Relative to what? Haskell and OCaml are important languages for PLT but not in the context of "production", or as I understood "production" to mean: shipping products with features. To call them anything but niche players in this context is not accurate in my opinion.

As in, there are a handful of large projects the languages are used for. For Haskell, Facebook's spam detection system, Sigma[1], comes to mind, along with some use by banks (Standard Chartered); then there's a bunch of smaller places using Haskell (Wire, a secure messaging app, like Signal; Galois, a US defense contractor doing software verification and related things) plus some open-source tools like pandoc.

I know less about OCaml, but at least Jane Street is using it.

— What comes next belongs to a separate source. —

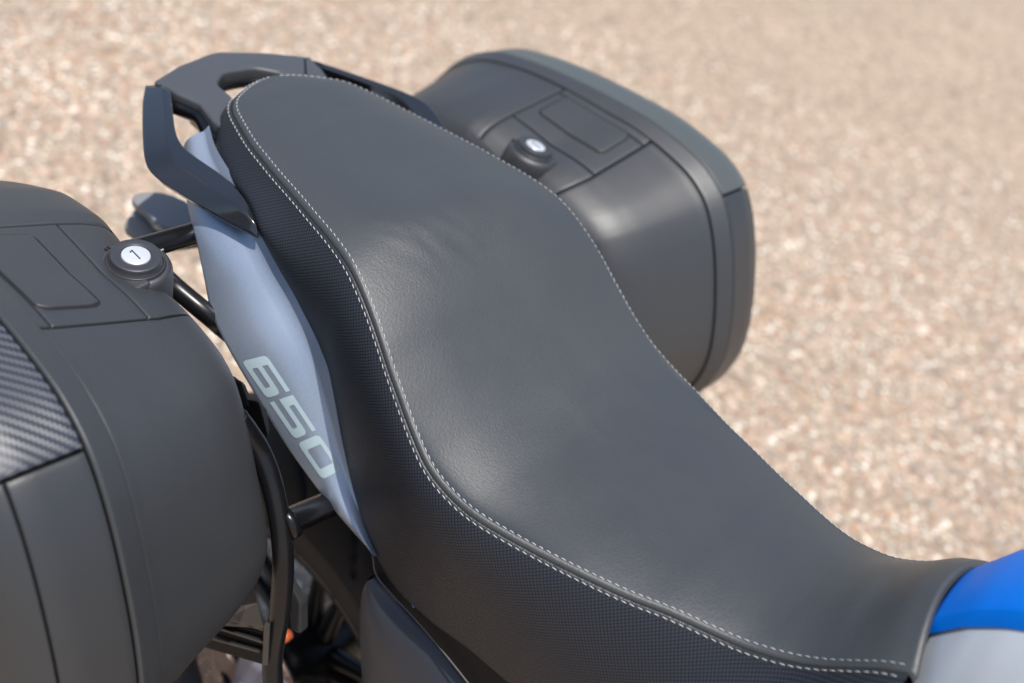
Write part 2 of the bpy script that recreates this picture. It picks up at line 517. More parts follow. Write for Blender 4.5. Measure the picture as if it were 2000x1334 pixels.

It's somewhat niche, but it's not like it's only used for hobby or toy applications.

[1] https://code.fb.com/security/fighting-spam-with-haskell/

Facebook's static analyzer Infer https://fbinfer.com is written in OCaml.

There's a lot of OCaml in the program verification space: https://frama-c.com http://why3.lri.fr https://alt-ergo.ocamlpro.com

And for mysterious reasons, OCaml is now kinda popular for.. web frontends. Bloomberg created an OCaml-to-JS compiler https://bucklescript.github.io and Facebook (again!) created an alternative syntax https://reasonml.github.io and this combination is apparently a new hipster way of writing web apps.

I don't think language use industry-wide is a good metric for how relevant compiler software is. It is entirely imaginable that a very serious compiler that proves the original point exist for a language with very rare industry use.
Another point is that Haskell and OCaml popularized features and styles that are making their way into mainstream languages (e.g. option types instead of null, immutability by default), and the compilers showed that they can be implemented efficiently.
Both GHC and ocaml have a pretty good claim at being among the most influential compilers of their generation.

If you look at Java for instance, generics were made by one of the Haskell creators, and it has been implementing functional features for years now.